▼

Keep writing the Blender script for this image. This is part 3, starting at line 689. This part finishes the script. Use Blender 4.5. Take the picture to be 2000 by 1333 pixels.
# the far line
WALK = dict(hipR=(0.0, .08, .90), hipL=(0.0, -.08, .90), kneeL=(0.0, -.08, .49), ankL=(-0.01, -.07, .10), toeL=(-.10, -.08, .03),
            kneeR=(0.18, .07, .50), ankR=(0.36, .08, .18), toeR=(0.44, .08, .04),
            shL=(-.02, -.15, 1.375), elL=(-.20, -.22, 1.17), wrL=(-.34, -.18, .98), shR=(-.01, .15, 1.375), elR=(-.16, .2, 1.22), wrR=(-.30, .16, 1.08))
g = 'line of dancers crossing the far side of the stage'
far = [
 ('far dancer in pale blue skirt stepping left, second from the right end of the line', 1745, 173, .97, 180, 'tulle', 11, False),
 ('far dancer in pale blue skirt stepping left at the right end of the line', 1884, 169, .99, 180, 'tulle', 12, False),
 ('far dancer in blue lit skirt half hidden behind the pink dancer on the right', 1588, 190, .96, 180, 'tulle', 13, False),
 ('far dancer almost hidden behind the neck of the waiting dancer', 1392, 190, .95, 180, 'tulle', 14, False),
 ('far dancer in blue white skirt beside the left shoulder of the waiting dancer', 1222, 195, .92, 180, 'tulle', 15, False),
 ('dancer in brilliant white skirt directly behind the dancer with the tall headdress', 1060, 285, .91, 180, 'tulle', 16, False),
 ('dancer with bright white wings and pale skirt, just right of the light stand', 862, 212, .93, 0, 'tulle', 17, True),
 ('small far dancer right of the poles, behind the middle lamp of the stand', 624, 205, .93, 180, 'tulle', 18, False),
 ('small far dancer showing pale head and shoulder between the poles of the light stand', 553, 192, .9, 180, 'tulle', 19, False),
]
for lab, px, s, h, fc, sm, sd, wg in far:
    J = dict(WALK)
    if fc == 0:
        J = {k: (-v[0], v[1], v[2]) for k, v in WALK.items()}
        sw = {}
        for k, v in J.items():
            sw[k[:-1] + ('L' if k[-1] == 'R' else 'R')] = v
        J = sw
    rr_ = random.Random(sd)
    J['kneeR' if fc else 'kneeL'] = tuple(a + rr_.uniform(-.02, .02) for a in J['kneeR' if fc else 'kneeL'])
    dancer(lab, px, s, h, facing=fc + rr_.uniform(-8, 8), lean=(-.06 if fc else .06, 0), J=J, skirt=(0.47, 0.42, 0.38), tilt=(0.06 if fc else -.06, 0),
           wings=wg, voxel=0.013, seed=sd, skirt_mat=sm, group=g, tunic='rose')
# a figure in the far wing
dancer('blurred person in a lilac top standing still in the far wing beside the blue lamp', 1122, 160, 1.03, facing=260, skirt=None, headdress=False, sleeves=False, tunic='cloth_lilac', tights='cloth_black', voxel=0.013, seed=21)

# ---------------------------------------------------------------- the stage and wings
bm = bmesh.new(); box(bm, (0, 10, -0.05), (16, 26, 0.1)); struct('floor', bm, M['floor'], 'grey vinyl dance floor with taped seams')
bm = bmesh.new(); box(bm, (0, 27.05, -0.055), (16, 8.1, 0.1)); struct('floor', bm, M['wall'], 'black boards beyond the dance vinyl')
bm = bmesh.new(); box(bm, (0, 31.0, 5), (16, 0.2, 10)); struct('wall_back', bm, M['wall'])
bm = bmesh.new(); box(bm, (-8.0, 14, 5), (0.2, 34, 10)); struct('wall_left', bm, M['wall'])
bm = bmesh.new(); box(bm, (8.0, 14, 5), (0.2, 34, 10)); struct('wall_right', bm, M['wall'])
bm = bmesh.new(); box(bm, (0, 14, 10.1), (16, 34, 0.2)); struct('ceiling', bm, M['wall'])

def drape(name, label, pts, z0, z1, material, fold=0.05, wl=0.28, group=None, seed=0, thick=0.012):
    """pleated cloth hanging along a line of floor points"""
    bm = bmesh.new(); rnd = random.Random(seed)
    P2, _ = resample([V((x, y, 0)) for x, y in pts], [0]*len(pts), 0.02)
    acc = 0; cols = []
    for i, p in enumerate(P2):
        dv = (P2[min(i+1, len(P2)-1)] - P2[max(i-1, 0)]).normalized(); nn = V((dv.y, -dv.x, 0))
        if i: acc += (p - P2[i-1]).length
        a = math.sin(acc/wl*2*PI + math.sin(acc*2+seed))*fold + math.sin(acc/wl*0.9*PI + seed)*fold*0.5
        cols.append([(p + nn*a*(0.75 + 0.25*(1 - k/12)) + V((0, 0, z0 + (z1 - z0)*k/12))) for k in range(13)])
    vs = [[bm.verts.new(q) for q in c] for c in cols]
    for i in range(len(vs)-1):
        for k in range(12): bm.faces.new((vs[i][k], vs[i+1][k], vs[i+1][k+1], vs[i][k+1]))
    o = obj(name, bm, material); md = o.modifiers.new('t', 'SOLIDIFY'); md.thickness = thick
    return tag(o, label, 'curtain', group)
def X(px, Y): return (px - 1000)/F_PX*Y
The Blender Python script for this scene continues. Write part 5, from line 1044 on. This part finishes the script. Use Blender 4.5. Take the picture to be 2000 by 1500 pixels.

▲

### WHAT IS BEING ASKED
Repeat every entry exactly as written above.

### WRITTEN SOLUTION
Keep writing the Blender script for this image. This is part 3, starting at line 689. This part finishes the script. Use Blender 4.5. Take the picture to be 2000 by 1333 pixels.
# the far line
WALK = dict(hipR=(0.0, .08, .90), hipL=(0.0, -.08, .90), kneeL=(0.0, -.08, .49), ankL=(-0.01, -.07, .10), toeL=(-.10, -.08, .03),
            kneeR=(0.18, .07, .50), ankR=(0.36, .08, .18), toeR=(0.44, .08, .04),
            shL=(-.02, -.15, 1.375), elL=(-.20, -.22, 1.17), wrL=(-.34, -.18, .98), shR=(-.01, .15, 1.375), elR=(-.16, .2, 1.22), wrR=(-.30, .16, 1.08))
g = 'line of dancers crossing the far side of the stage'
far = [
 ('far dancer in pale blue skirt stepping left, second from the right end of the line', 1745, 173, .97, 180, 'tulle', 11, False),
 ('far dancer in pale blue skirt stepping left at the right end of the line', 1884, 169, .99, 180, 'tulle', 12, False),
 ('far dancer in blue lit skirt half hidden behind the pink dancer on the right', 1588, 190, .96, 180, 'tulle', 13, False),
 ('far dancer almost hidden behind the neck of the waiting dancer', 1392, 190, .95, 180, 'tulle', 14, False),
 ('far dancer in blue white skirt beside the left shoulder of the waiting dancer', 1222, 195, .92, 180, 'tulle', 15, False),
 ('dancer in brilliant white skirt directly behind the dancer with the tall headdress', 1060, 285, .91, 180, 'tulle', 16, False),
 ('dancer with bright white wings and pale skirt, just right of the light stand', 862, 212, .93, 0, 'tulle', 17, True),
 ('small far dancer right of the poles, behind the middle lamp of the stand', 624, 205, .93, 180, 'tulle', 18, False),
 ('small far dancer showing pale head and shoulder between the poles of the light stand', 553, 192, .9, 180, 'tulle', 19, False),
]
for lab, px, s, h, fc, sm, sd, wg in far:
    J = dict(WALK)
    if fc == 0:
        J = {k: (-v[0], v[1], v[2]) for k, v in WALK.items()}
        sw = {}
        for k, v in J.items():
            sw[k[:-1] + ('L' if k[-1] == 'R' else 'R')] = v
        J = sw
    rr_ = random.Random(sd)
    J['kneeR' if fc else 'kneeL'] = tuple(a + rr_.uniform(-.02, .02) for a in J['kneeR' if fc else 'kneeL'])
    dancer(lab, px, s, h, facing=fc + rr_.uniform(-8, 8), lean=(-.06 if fc else .06, 0), J=J, skirt=(0.47, 0.42, 0.38), tilt=(0.06 if fc else -.06, 0),
           wings=wg, voxel=0.013, seed=sd, skirt_mat=sm, group=g, tunic='rose')
# a figure in the far wing
dancer('blurred person in a lilac top standing still in the far wing beside the blue lamp', 1122, 160, 1.03, facing=260, skirt=None, headdress=False, sleeves=False, tunic='cloth_lilac', tights='cloth_black', voxel=0.013, seed=21)

# ---------------------------------------------------------------- the stage and wings
bm = bmesh.new(); box(bm, (0, 10, -0.05), (16, 26, 0.1)); struct('floor', bm, M['floor'], 'grey vinyl dance floor with taped seams')
bm = bmesh.new(); box(bm, (0, 27.05, -0.055), (16, 8.1, 0.1)); struct('floor', bm, M['wall'], 'black boards beyond the dance vinyl')
bm = bmesh.new(); box(bm, (0, 31.0, 5), (16, 0.2, 10)); struct('wall_back', bm, M['wall'])
bm = bmesh.new(); box(bm, (-8.0, 14, 5), (0.2, 34, 10)); struct('wall_left', bm, M['wall'])
bm = bmesh.new(); box(bm, (8.0, 14, 5), (0.2, 34, 10)); struct('wall_right', bm, M['wall'])
bm = bmesh.new(); box(bm, (0, 14, 10.1), (16, 34, 0.2)); struct('ceiling', bm, M['wall'])

def drape(name, label, pts, z0, z1, material, fold=0.05, wl=0.28, group=None, seed=0, thick=0.012):
    """pleated cloth hanging along a line of floor points"""
    bm = bmesh.new(); rnd = random.Random(seed)
    P2, _ = resample([V((x, y, 0)) for x, y in pts], [0]*len(pts), 0.02)
    acc = 0; cols = []
    for i, p in enumerate(P2):
        dv = (P2[min(i+1, len(P2)-1)] - P2[max(i-1, 0)]).normalized(); nn = V((dv.y, -dv.x, 0))
        if i: acc += (p - P2[i-1]).length
        a = math.sin(acc/wl*2*PI + math.sin(acc*2+seed))*fold + math.sin(acc/wl*0.9*PI + seed)*fold*0.5
        cols.append([(p + nn*a*(0.75 + 0.25*(1 - k/12)) + V((0, 0, z0 + (z1 - z0)*k/12))) for k in range(13)])
    vs = [[bm.verts.new(q) for q in c] for c in cols]
    for i in range(len(vs)-1):
        for k in range(12): bm.faces.new((vs[i][k], vs[i+1][k], vs[i+1][k+1], vs[i][k+1]))
    o = obj(name, bm, material); md = o.modifiers.new('t', 'SOLIDIFY'); md.thickness = thick
    return tag(o, label, 'curtain', group)
def X(px, Y): return (px - 1000)/F_PX*Y
The Blender Python script for this scene continues. Write part 5, from line 1044 on. This part finishes the script. Use Blender 4.5. Take the picture to be 2000 by 1500 pixels.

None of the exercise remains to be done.